> [Directions]:
Scan the listing below for the word "picture" and state how many lines hold it. Write nothing but the number.

> [Collected material]:

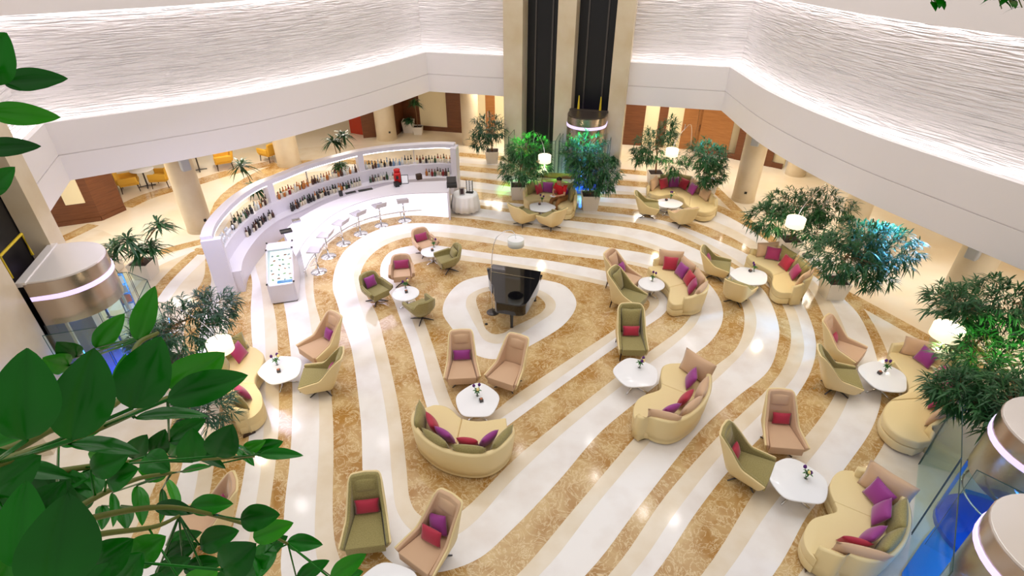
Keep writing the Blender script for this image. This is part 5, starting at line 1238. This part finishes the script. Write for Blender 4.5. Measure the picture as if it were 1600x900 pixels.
dracaena((397, 312), 0.5, 0.45, [(376, 258, 1.8), (398, 292, 0.9)], 'potted strap-leaved plant behind the left part of the bar wall', 13, 0.66)
dracaena((531, 275), 0.5, 0.45, [(520, 220, 1.9), (536, 212, 2.0), (531, 258, 0.9)], 'potted strap-leaved plant behind the middle of the bar wall', 14, 0.62)
dracaena((638, 208), 0.6, 0.6, [(636, 188, 0.85), (641, 188, 0.85)], 'low plant in a white planter by the dark back doors', 15, 0.34)
dracaena((653, 211), 0.5, 0.4, [(648, 160, 1.9)], 'tall strap-leaved plant against the dark back panels', 16)
dracaena((957, 288), 0.52, 0.95, [(955, 250, 1.15), (960, 252, 1.1)], 'tall white square planter with a small plant near the back lift', 17, 0.4)
# low cream cabinet behind the sofa of the person in red
g = G(866, 298); t = thing('side_cabinet', 'low cream cabinet with two drawers behind the sofa of the person in red', 'cabinet', (g.x, g.y - 0.6, 0), R(-8))
mk('body', box((0, 0, 0.43), (1.4, 0.42, 0.86)), M_planter, t, bevel=0.01); mk('top', box((0, 0, 0.88), (1.46, 0.46, 0.04)), M_wood, t, bevel=0.008)
for sx in (-0.35, 0.35):
    d_ = mk('drawer', box((sx, -0.215, 0.6), (0.66, 0.02, 0.4)), M_planter, t, bevel=0.006); mk('drawer_handle', box((sx, -0.235, 0.62), (0.3, 0.02, 0.02)), M_darkmetal, d_)
# yellow lounge furniture in the far left corridor
def simple_chair(px, f, label):
    g = G(*px); rz = R(f); t = thing('yellow_armchair', label, 'armchair', g, rz)
    m = mat('mustard_cloth', srgb(222, 172, 60), 0.7)
    mk('seat', box((0, 0.02, 0.36), (0.7, 0.68, 0.16)), m, t, bevel=0.04, seg=3); mk('backrest', xf(box((0, 0, 0.24), (0.72, 0.12, 0.5)), Matrix.Translation((0, -0.32, 0.38)) @ Matrix.Rotation(R(10), 4, 'X')), m, t, bevel=0.04, seg=3)
    for s in (-1, 1): mk('armrest', box((s * 0.36, 0.0, 0.5), (0.1, 0.66, 0.24)), m, t, bevel=0.03)
    for sx in (-1, 1):
        for sy in (-1, 1): mk('leg', tube([(sx * 0.3, sy * 0.28, 0.3), (sx * 0.32, sy * 0.31, 0)], [0.025, 0.015], 6), M_darkwood, t)
simple_chair((206, 297), -60, 'mustard armchair beside the walnut block in the far left lounge')
simple_chair((256, 290), 100, 'mustard armchair across the round table in the far left lounge')
simple_chair((352, 262), 120, 'mustard armchair seen past the left round column')
simple_chair((424, 250), 60, 'mustard armchair left of the far stone column')
for px, lab in (((231, 291), 'round white table between mustard armchairs in the far left lounge'), ((312, 266), 'round white table past the left column')):
    g = G(*px); t = thing('cafe_table', lab, 'table', g)
    mk('tabletop', lathe([(0.42, 0.70), (0.44, 0.715), (0.42, 0.73)], 28), M_white, t, smooth=True); mk('column', lathe([(0.03, 0.02), (0.03, 0.71)], 10), M_darkmetal, t)
    for k in range(4): a = R(90 * k + 30); mk('leg', tube([(0, 0, 0.04), (0.3 * math.cos(a), 0.3 * math.sin(a), 0.02)], 0.022, 6), M_darkmetal, t)

# ---- the big glossy-leaved plant close to the camera
M_zz = mat('glossy_leaf', srgb(14, 116, 8), 0.27, spec=0.28, noise=(srgb(6, 74, 6), 5, 3, 0.35, 0.65))
M_zz_lt = mat('young_leaf', srgb(58, 156, 18), 0.28, spec=0.3, noise=(srgb(24, 120, 10), 5, 3, 0.35, 0.65))
M_rib = mat('leaf_stem', srgb(96, 104, 36), 0.5)
ZO = Vector((-1.2, -0.3, 8.03))
CAMP = Vector((0, 0, CAM_H))
def big_leaf(bp, tip, w, d0=None, d1=None, roll=0.0, m=18, n=8, bulge=0.0):
    Lpx = math.hypot(tip[0] - bp[0], tip[1] - bp[1]); d = max(0.42, min(1.55, 78.0 / max(Lpx, 1.9 * w) * 1.0)) if d0 is None else d0
    B = GD(*bp, d); T = GD(*tip, d * (0.96 if d1 is None else d1)); ax = T - B; L = ax.length; ax.normalize()
    view = (CAMP - (B + T) / 2).normalized(); s = ax.cross(view).normalized(); nrm = s.cross(ax).normalized()
    s2 = (s * math.cos(roll) + nrm * math.sin(roll)); n2 = (nrm * math.cos(roll) - s * math.sin(roll))
    W = w / FOC * d / max(math.cos(roll), 0.35) * (B - CAMP).normalized().dot(Vector((0, _c, -_s)))
    V, Fc = [], []
    for j in range(m + 1):
        t = j / m; k = (math.sin(math.pi * t ** 0.85)) ** 0.72 if 0 < t < 1 else 0.0
        k = max(k, 0.02)
        for i in range(n + 1):
            a = 2 * i / n - 1
            p = B + ax * L * t + s2 * (a * W / 2 * k) + n2 * ((abs(a) ** 0.6 - 0.25 * a * a) * W * 0.2 * k - 0.10 * L * (t - 0.5) ** 2 * 1.5 + 0.016 * W * math.sin(26 * t - 7 * abs(a)) * abs(a) * k + 0.02 * W * math.sin(5 * t + 2 * a + bp[0]))
            V.append(p)
    for j in range(m):
        for i in range(n):
            Fc.append([j * (n + 1) + i, j * (n + 1) + i + 1, (j + 1) * (n + 1) + i + 1, (j + 1) * (n + 1) + i])
    return (V, Fc), d
STEMS = [  # stem points in the picture with distance, then its leaves
 ([(-60, 745, .62), (0, 722, .62), (140, 675, .66), (262, 621, .7)], [((40, 690), (42, 545), 88, 0.1), ((112, 690), (147, 545), 84, -0.1), ((205, 640), (250, 527), 76, 0.1), ((258, 625), (386, 586), 52, 0.2), ((262, 607), (350, 552), 62, -0.3), ((210, 650), (325, 648), 20, 0.9), ((105, 690), (218, 706), 26, 0.7), ((262, 690), (320, 655), 34, 0.2), ((0, 727), (112, 745), 28, 0.5)]),
 ([(20, 700, .72), (75, 672, .72), (190, 622, .76), (215, 538, .8), (247, 520, .82)], [((148, 545), (193, 491), 32, 0.1), ((213, 534), (241, 448), 34, 0.2), ((110, 572), (68, 560), 34, 0.1), ((183, 622), (195, 553), 18, 0.6), ((120, 560), (90, 535), 34, 0.1)]),
 ([(40, 850, .95), (135, 785, .95), (215, 748, .98), (268, 739, 1.0)], [((165, 752), (215, 733), 44, 0.2), ((225, 742), (262, 738), 26, 0.1), ((215, 757), (223, 820), 22, 0.4), ((282, 736), (328, 728), 11, 0.7), ((140, 735), (200, 712), 44, 0.0), ((255, 762), (252, 816), 12, 0.6), ((177, 768), (178, 822), 13, 0.6), ((262, 746), (282, 803), 14, 0.6)]),
 ([(60, 742, 1.0), (100, 735, 1.0), (200, 722, 1.05), (290, 719, 1.1), (397, 713, 1.2)], [((225, 712), (265, 735), 40, 0.0), ((262, 742), (216, 733), 28, 0.0), ((300, 724), (300, 670), 42, 0.1), ((337, 715), (362, 664), 50, 0.0), ((297, 700), (352, 731), 18, 0.3), ((365, 693), (397, 727), 15, 0.4), ((378, 707), (414, 689), 22, 0.0), ((395, 706), (441, 690), 26, 0.0), ((404, 709), (473, 711), 18, 0.4), ((240, 712), (258, 672), 34, 0.1), ((205, 718), (228, 680), 34, 0.2), ((150, 726), (175, 690), 36, 0.1), ((130, 735), (150, 780), 40, 0.2), ((262, 712), (283, 690), 22, 0.3)]),
 ([(60, 840, .95), (150, 808, 1.0), (240, 793, 1.05), (300, 797, 1.1), (400, 825, 1.15), (450, 850, 1.2)], [((295, 791), (363, 787), 32, 0.1), ((160, 788), (160, 826), 20, 0.3), ((190, 788), (198, 826), 24, 0.3), ((240, 789), (304, 801), 24, 0.3), ((374, 812), (436, 804), 40, 0.0), ((394, 841), (457, 817), 34, 0.0), ((447, 846), (503, 851), 26, 0.1), ((400, 872), (448, 838), 30, 0.2), ((418, 846), (405, 902), 34, 0.1), ((462, 906), (513, 876), 25, 0.2), ((515, 905), (571, 866), 30, 0.1), ((525, 908), (566, 893), 24, 0.1), ((380, 900), (420, 870), 34, 0.1)]),
 ([(60, 865, .9), (150, 836, .95), (245, 822, 1.0), (280, 806, 1.02)], [((258, 852), (314, 832), 28, 0.1), ((310, 852), (372, 830), 40, 0.1), ((345, 892), (399, 850), 60, 0.0), ((145, 892), (207, 843), 58, 0.1), ((205, 877), (257, 838), 50, 0.1), ((255, 872), (308, 850), 34, 0.0), ((180, 912), (222, 864), 54, 0.1), ((240, 906), (297, 872), 34, 0.2), ((285, 888), (349, 879), 28, 0.3), ((290, 925), (340, 890), 44, 0.0), ((330, 925), (372, 895), 40, 0.0), ((230, 935), (250, 895), 50, 0.0)]),
 ([(-40, 980, .55), (40, 960, .55), (85, 900, .56)], [((82, 932), (106, 771), 108, 0.0), ((30, 890), (40, 752), 66, 0.2), ((-10, 850), (5, 760), 60, 0.1), ((0, 930), (20, 860), 60, 0.0), ((60, 800), (30, 730), 50, 0.2), ((100, 800), (75, 735), 44, 0.2), ((20, 760), (-20, 700), 60, 0.0), ((130, 800), (110, 745), 40, 0.2), ((135, 905), (150, 850), 44, 0.1), ((-20, 770), (62, 712), 64, 0.1), ((30, 835), (100, 752), 60, 0.2), ((-30, 800), (50, 800), 56, 0.1), ((60, 880), (128, 812), 58, 0.1), ((-20, 700), (70, 668), 40, 0.3), ((60, 760), (135, 748), 40, 0.3), ((90, 690), (160, 668), 34, 0.4), ((100, 960), (170, 880), 60, 0.1), ((150, 940), (200, 890), 50, 0.1)]),
 ([(-110, 330, .62), (-60, 200, .6), (-20, 110, .6)], [((-34, 128), (8, 52), 66, 0.1), ((2, 128), (104, 122), 34, 0.3), ((-25, 174), (93, 183), 36, 0.1), ((-35, 232), (62, 228), 30, 0.2), ((-30, 305), (22, 262), 34, 0.1)])]
zt = thing('foliage_plant', 'large glossy-leaved plant close to the camera at the left', 'plant', ZO)
rel_ = lambda sh: ([tuple(Vector(p) - ZO) for p in sh[0]], sh[1])
planter(zt, 0.5, 0.4, M_planter)
for si, (pts, leaves) in enumerate(STEMS):
    P = [GD(x, y, d) for x, y, d in pts]
    root = ZO + Vector((random.Random(si).uniform(-0.12, 0.12), random.Random(si + 9).uniform(-0.12, 0.12), 0.36))
    P = [root, root.lerp(P[0], 0.5) + Vector((0, 0, 0.05))] + P
    path = spline(P, 6); n_ = len(path)
    st = mk('stem', rel_(tube(path, [0.0065 - 0.0042 * i / n_ for i in range(n_)], 7)), M_rib, zt, smooth=True)
    sh, lt = [], []
    for k, (bp, tip, w, roll) in enumerate(leaves):
        lf, d = big_leaf(bp, tip, w, roll=roll)
        base = lf[0][4]
        near = min(path, key=lambda q: (q - base).length)
        (lt if (k + si) % 5 == 4 or si == 1 and k < 3 else sh).append(lf)
        if (near - base).length > 0.004: sh.append(tube([near, base], 0.0016, 5))
    if sh: mk('leaves', rel_(cat(*sh)), M_zz, st, smooth=True)
    if lt: mk('young_leaves', rel_(cat(*lt)), M_zz_lt, st, smooth=True)
# ledge on which that plant stands (below the picture)
struct(mk('floor_gallery', box((-1.4, -1.3, 7.93), (2.4, 3.2, 0.2)), M_fascia))
# leafy tips hanging into the top right corner
ht = GD(1480, -150, 5.0); t = thing('hanging_plant', 'trailing leafy tips hanging into the top right corner', 'plant', ht)
rnd = random.Random(77); V, Fc, br = [], [], []
for tip in [(1421, -2), (1455, 4), (1466, 8), (1495, -2), (1565, 14), (1580, 4), (1597, 12)]:
    q = GD(*tip, 5.0) - ht; br.append(tube([(0, 0, 0), q * 0.5 + Vector((0, 0, 0.1)), q], [0.01, 0.007, 0.003], 5))
    for k in range(16):
        f = rnd.uniform(0.55, 1.0); a = rnd.uniform(0, 6.28)
        v, ff = leaf_shape(q * f + Vector((0, 0, 0.1 * math.sin(f * 3.14))), Vector((math.cos(a), math.sin(a), -0.3)), Vector((0, 0, 1)), 0.09, 0.05, 0.3)
        o = len(V); V += v; Fc += [[i + o for i in x] for x in ff]
mk('leaves', (V, Fc), M_zz, t); mk('stems', cat(*br), M_rib, t)
mk('planter', box((0, 0, 0.1), (2.2, 0.3, 0.25)), M_planter, t)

> [Result of the task]:
3